Toss with sauce. Or butter. Or just stare at it proudly before devouring.
🧄 Sauce Pairing Ideas:
Garlic butter + Parmesan: minimal effort, maximum joy
Creamy mushroom sauce: for your forest fairy era
Tomato basil with chili flakes: classic with a kick
📝 Funny Little Sidebar:
🎭 Signs You’ve Made It (Homemade Pasta Edition):
You refer to pasta dough as “her.”
You’ve posted a pasta pic to Instagram with the caption “mangia!”
You’ve dramatically shouted “That’s amore!” after tasting a noodle.

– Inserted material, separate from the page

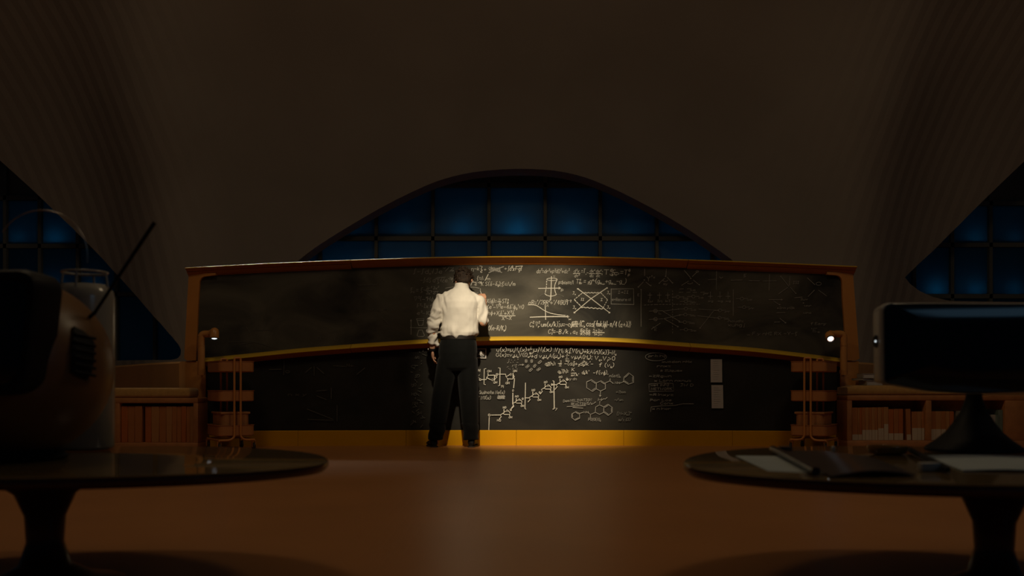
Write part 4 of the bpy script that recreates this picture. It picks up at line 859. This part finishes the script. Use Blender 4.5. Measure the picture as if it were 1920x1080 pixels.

Your kitchen looks like a flour bomb exploded and you’re too proud to clean it up.
Final Thoughts
Homemade pasta is easier than it looks, way more delicious than the store-bought stuff, and possibly the most wholesome flex you’ll ever pull. So go ahead—flour that counter, roll up your sleeves, and make some carbs with soul.
You’ve earned it, chef.

Homemade Pasta
Equipment
- 1 Pasta Roller (manual or machine)
- 1 Pasta cutter (knife or roller)
- 1 Stand Mixer optional
Ingredients
- 200 grams all-purpose flour or "00" flour if you’re feeling fancy, which we highly recommend
- 2 eggs
- 1 tsp salt Diamond Kosher salt if you don't have this use regular kosher but reduce to 1/2 tsp
- 2 tbsp olive oil makes the dough easier to work with
Instructions
Mixing: Hand or Stand (choose your adventure)
👋 Mixing by Hand: Rustic Vibes Edition
- On a clean surface, make a flour volcano with a crater in the middle.
- Crack in the eggs, sprinkle salt, and drizzle in olive oil.
- With a fork, swirl the eggs, gradually pulling in flour from the edges like you're casting a carb spell.
- Once it's too thick to fork, use your hands to knead for 8–10 minutes until the dough is smooth and elastic. Bonus points for getting flour in your hair.
- Wrap in plastic wrap and let it nap refrigerated for 30 minutes and up to an hour
⚙️ Using a Stand Mixer: Hands-Free Glory
- Toss all ingredients into the bowl.
- Mix with the dough hook on low speed until it comes together (2–3 mins).
- Increase to medium and knead for another 5 minutes until smooth.
- Wrap and rest refrigerated for at least 30 minutes and up to an hour
🌿 Optional Flavor Enhancements (Because Plain is for Quitters)
- Spinach Pasta (Green Goddess Energy)
- Steam 1 cup fresh spinach, squeeze out excess water, and blend into a purée.
- Reduce eggs to 2 and mix spinach in with the eggs.
- Follow the rest of the recipe as usual.
Other options:
- Beet juice for a Barbie pink dough.
- Squid ink for goth pasta.
- Herbs (like basil or parsley) chopped fine and mixed into the dough for those “I garden in linen” vibes.
🎲 Roll It Out & Cut It
- Divide rested dough into 4 pieces (wrap the extras so they don’t dry out like your sense of humor at 8am).
- Flatten one piece slightly and feed it through your pasta roller on the widest setting. Fold in half and repeat a few times to “train” it. Like pasta bootcamp.
- Gradually reduce thickness setting until you reach your desired thinness (usually 5 or 6 on a manual roller).
- Cut into your shape of choice: fettuccine, tagliatelle, linguine… or go rogue with hand-cut pappardelle.
- Dust with flour and set aside.
🔥 Cook It
- Boil in salted water for 2–4 minutes. If your pasta floats and looks like it’s smiling, it’s done.
- Toss with sauce. Or butter. Or just stare at it proudly before devouring.